鞆の浦を世界遺産に!
いにしえの港「鞆の浦」
福山市には国際的な観光地である「鞆の浦」があります。鞆の浦は古代から栄えた潮待ちの港です。潮待ちとは潮流を利用して航行する船が潮流の向きが変わるのを待つことです。運河のように発達した瀬戸内海にはこのような港がたくさんできました。その中でも鞆の浦は当時の港湾施設を全て残している唯一の港なのです。
乱開発の波にさらされて・・・・・
ところが、このいにしえの港「鞆の浦」が乱開発の危機にさらされています。計画では鞆の浦の小さな入り江を埋め立てて橋をかけるそうです。この計画が実施されれば鞆の浦の景観は完全に破壊され、国際的にも評価の高い遺産と、福山市にとっても重要な観光資源が失われることになります。

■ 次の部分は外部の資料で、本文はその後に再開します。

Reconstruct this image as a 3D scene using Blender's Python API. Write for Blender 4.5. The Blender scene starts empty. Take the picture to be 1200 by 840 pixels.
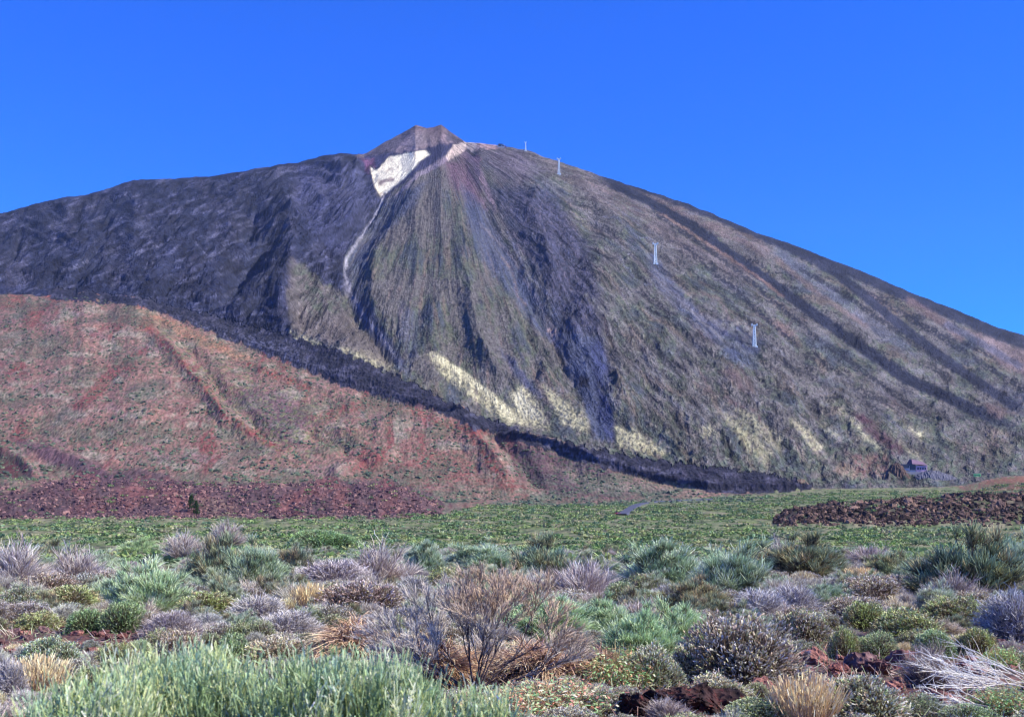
import bpy, math, random, re
import numpy as np
from mathutils import Vector
rng = np.random.default_rng(7)
random.seed(7)
SC = bpy.context.scene
COL = SC.collection

# ------------------------------------------------------------------ camera
F = 1300.0            # focal length in photograph pixels (photograph is 1200 wide)
V0 = 560.0            # image row of the horizon
cam = bpy.data.cameras.new('camera')
cam.sensor_width = 36.0
cam.lens = F / 1200.0 * 36.0
cam.shift_y = (V0 - 420.0) / 1200.0
cam.clip_start = 0.5
cam.clip_end = 40000
cam.dof.use_dof = True
cam.dof.focus_distance = 70.0
cam.dof.aperture_fstop = 2.4
camo = bpy.data.objects.new('camera', cam)
camo.location = (0, 0, 0)
camo.rotation_euler = (math.radians(90), 0, 0)
COL.objects.link(camo)
SC.camera = camo

# ------------------------------------------------------------------ light
SUN_EL = math.radians(42)
SUN_AZ = math.radians(102)      # clockwise from the view direction (+Y): right and slightly behind
sd = Vector((math.sin(SUN_AZ) * math.cos(SUN_EL), math.cos(SUN_AZ) * math.cos(SUN_EL), math.sin(SUN_EL)))
sun = bpy.data.lights.new('sun', 'SUN')
sun.energy = 4.9
sun.angle = math.radians(0.53)
sun.color = (1.0, 0.95, 0.86)
suno = bpy.data.objects.new('sun', sun)
suno.rotation_euler = sd.to_track_quat('Z', 'Y').to_euler()
COL.objects.link(suno)
w = bpy.data.worlds.new('World')
SC.world = w
w.use_nodes = True
nt = w.node_tree
bg = nt.nodes['Background']
sky = nt.nodes.new('ShaderNodeTexSky')
sky.sky_type = 'NISHITA'
sky.sun_disc = False
sky.sun_elevation = SUN_EL
sky.sun_rotation = SUN_AZ
sky.altitude = 2350
sky.air_density = 1.0
sky.dust_density = 0.0
sky.ozone_density = 6.0
tint = nt.nodes.new('ShaderNodeMix')
tint.data_type = 'RGBA'
tint.blend_type = 'MULTIPLY'
tint.inputs[0].default_value = 1.0
tint.inputs[7].default_value = (0.14, 0.80, 2.3, 1)
nt.links.new(sky.outputs[0], tint.inputs[6])
nt.links.new(tint.outputs[2], bg.inputs[0])
bg.inputs[1].default_value = 0.082
SC.view_settings.view_transform = 'Standard'
SC.view_settings.look = 'None'
SC.view_settings.exposure = 0.68
SC.view_settings.gamma = 1.0
SC.cycles.filter_width = 1.1
SC.cycles.max_bounces = 4
SC.cycles.diffuse_bounces = 2
SC.cycles.transparent_max_bounces = 4

# ------------------------------------------------------------------ helpers
def tag(o, label=None, cat=None, group=None, kind=None):
    if label: o['label'] = label
    if cat: o['category'] = cat
    if group: o['group'] = group
    if kind: o['kind'] = kind
    return o

def smooth(a, b, x):
    t = np.clip((x - a) / (b - a), 0, 1)
    return t * t * (3 - 2 * t)

def lin(c):
    c = np.asarray(c, float) / 255.0
    return np.where(c <= 0.04045, c / 12.92, ((c + 0.055) / 1.055) ** 2.4)

def _h(ix, iy, s):
    h = (ix.astype(np.int64) * 374761393 + iy.astype(np.int64) * 668265263 + s * 1274126177) & 0xffffffff
    h = ((h ^ (h >> 13)) * 1274126177) & 0xffffffff
    h = h ^ (h >> 16)
    return (h & 0xffff).astype(np.float32) / 65535.0

def pn(x, y, s=0):
    x = np.asarray(x, float); y = np.asarray(y, float)
    x, y = np.broadcast_arrays(x, y)
    ix = np.floor(x); iy = np.floor(y)
    fx = (x - ix).astype(np.float32); fy = (y - iy).astype(np.float32)
    ux = fx * fx * (3 - 2 * fx); uy = fy * fy * (3 - 2 * fy)
    r = 0
    for dx in (0, 1):
        for dy in (0, 1):
            a = _h(ix + dx, iy + dy, s) * 6.2831853
            g = np.cos(a) * (fx - dx) + np.sin(a) * (fy - dy)
            r = r + g * (ux if dx else 1 - ux) * (uy if dy else 1 - uy)
    return r * 1.5

def fbm(x, y, o=4, s=0, lac=2.07, gain=0.5):
    r = 0; a = 1.0; t = 0
    for k in range(o):
        r = r + a * pn(x, y, s + k * 17); t += a
        x = x * lac + 3.1; y = y * lac + 1.7; a *= gain
    return r / t

def ridged(x, y, o=4, s=0):
    r = 0; a = 1.0; t = 0
    for k in range(o):
        r = r + a * (1 - 2 * np.abs(pn(x, y, s + k * 13))); t += a
        x = x * 2.1 + 5.2; y = y * 2.1 + 1.3; a *= 0.5
    return r / t

def polydist(u, v, pts):
    best = np.full(u.shape, 1e9); tt = np.zeros(u.shape)
    n = len(pts) - 1
    for k in range(n):
        ax, ay = pts[k]; bx, by = pts[k + 1]
        dx, dy = bx - ax, by - ay
        q = np.clip(((u - ax) * dx + (v - ay) * dy) / (dx * dx + dy * dy + 1e-9), 0, 1)
        d = np.hypot(u - ax - q * dx, v - ay - q * dy)
        m = d < best
        best = np.where(m, d, best); tt = np.where(m, (k + q) / n, tt)
    return best, tt

def line_mask(u, v, pts, wd, soft=0.6, w2=None, taper=True):
    """1 on the line, 0 beyond its width"""
    W = max(wd, w2 or wd) * (1 + soft) + 2
    xs = [p[0] for p in pts]; ys = [p[1] for p in pts]
    m = (u > min(xs) - W) & (u < max(xs) + W) & (v > min(ys) - W) & (v < max(ys) + W)
    out = np.zeros(u.shape)
    if m.any():
        d, t = polydist(u[m], v[m], pts)
        ww = wd + ((w2 or wd) - wd) * t
        r = 1 - smooth(ww * (1 - soft), ww * (1 + soft), d)
        if taper: r = r * smooth(-0.01, 0.06, t) * (1 - smooth(0.94, 1.01, t) * 0.999)
        out[m] = r
    return out

def poly_mask(u, v, pts, soft=3.0):
    xs = [p[0] for p in pts]; ys = [p[1] for p in pts]
    m = (u > min(xs) - soft) & (u < max(xs) + soft) & (v > min(ys) - soft) & (v < max(ys) + soft)
    out = np.zeros(u.shape)
    if not m.any(): return out
    uu = u[m]; vv = v[m]
    ins = np.zeros(uu.shape, bool)
    n = len(pts)
    for k in range(n):
        x1, y1 = pts[k]; x2, y2 = pts[(k + 1) % n]
        if y1 == y2: continue
        c = ((y1 > vv) != (y2 > vv)) & (uu < (x2 - x1) * (vv - y1) / (y2 - y1) + x1)
        ins ^= c
    d, _ = polydist(uu, vv, list(pts) + [pts[0]])
    sdv = np.where(ins, d, -d)
    out[m] = smooth(-soft, soft, sdv)
    return out

def mesh_np(name, verts, faces, col=None, smooth_shade=True):
    """faces: (n,3) or (n,4) int array"""
    me = bpy.data.meshes.new(name)
    verts = np.asarray(verts, np.float32); faces = np.asarray(faces, np.int32)
    me.vertices.add(len(verts)); me.vertices.foreach_set('co', verts.ravel())
    k = faces.shape[1]
    me.loops.add(faces.size); me.loops.foreach_set('vertex_index', faces.ravel())
    me.polygons.add(len(faces))
    me.polygons.foreach_set('loop_start', np.arange(0, faces.size, k, dtype=np.int32))
    me.polygons.foreach_set('loop_total', np.full(len(faces), k, np.int32))
    me.polygons.foreach_set('use_smooth', np.full(len(faces), smooth_shade, bool))
    if col is not None:
        a = me.color_attributes.new('Col', 'FLOAT_COLOR', 'POINT')
        c = np.ones((len(verts), 4), np.float32); c[:, :3] = col
        a.data.foreach_set('color', c.ravel())
    me.update(calc_edges=True)
    return me

def link(name, me, mat=None, parent=None, loc=None):
    o = bpy.data.objects.new(name, me)
    COL.objects.link(o)
    if mat is not None and len(me.materials) == 0: me.materials.append(mat)
    if parent: o.parent = parent
    if loc is not None: o.location = loc
    return o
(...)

この計画はすでに市当局が乱開発のための免許申請をしようとする段階まできています。(2001年度5月)
市民に愛されている鞆の浦。
鞆の浦の街で生まれ育った人はみんな鞆の浦を誇りに想っています。それは鞆の浦が歩んだ歴史の足跡と、当時と変わらぬ最高の景観が今に伝わっていることに裏打ちされています。そして、この鞆の浦は国際的に評価されているがゆえに、福山市民の宝として愛されているのです。
鞆の浦の歴史は日本の歴史
潮待の港として発達した鞆の浦には歴史の中の大きな出来事に関わる場面がたくさんあります。
遣隋使
遣唐使 遣渤海使 空海 源平の戦い 足利尊氏
足利義昭 村上水軍
平賀源内 朝鮮通信使 北前船 坂本竜馬
数えれば限りなくたくさんの歴史上の有名人が鞆の浦に立ち寄り、足跡を残しています。
潮待の港
潮待ちは最低でも数時間かかりますが、、1泊することが多く、長い時には2泊した記録があります。
江戸時代には幕府とって唯一の国賓である「朝鮮通信使」が12回来日していますが、その内11回は鞆の浦に立ち寄っています。
潮待ちの港として発達した鞆の浦は、産業や遊郭などの歓楽街が発達しました。今でもその町並みがたくさん残っています。さらに、港の前方に広がる景観は、あまりにもバランスのとれた美しさで、特に通信使の大使専用宿泊施設として建設された「対潮楼」からの景色は「日東第一景勝」とうたわれました。
歴史の重要人物の中にも、坂本竜馬、平賀源内、足利義昭、空海など、たくさんの人物が鞆の浦に足跡を残しています。
港湾施設の保存状態は極めて良好で、雁木は、寛政年間に建造されたものなどが今でも現役で利用されています。「雁木」とは、潮の干満に影響されず船が接岸できるように考えられた、階段状の岸壁のことです。雁木の他にも、知る貴重な資料灯篭、波止、立て場などが現存しており、当時をとなっています。
この鞆の浦にも、開発の波が押し寄せています。鞆港の半分を埋め立て、工業団地と駐車場を確保する計画が進んでいます。確かに古い町並は、道路がせまく、駐車場も少ないのですが、果たして、この重要な歴史の遺産を破壊する価値があるかどうか疑問です。むしろ、歴史の遺産こそが、修学旅行を始めとした観光客を呼んでいるのです。 鞆港には、琉球王国使節、遣渤海使の答礼使、朝鮮通信使など、平和外交を求めた人々が寄せて立た、東アジア規模の国際港湾都市遺跡です。地元では、「鞆港を世界遺産」に登録してもらうよう、国際連合呼びかける運動も起こっています。 ぜひ、鞆の浦を訪れてみてください。きっとすてきな歴史と人情にであにえることでしょう。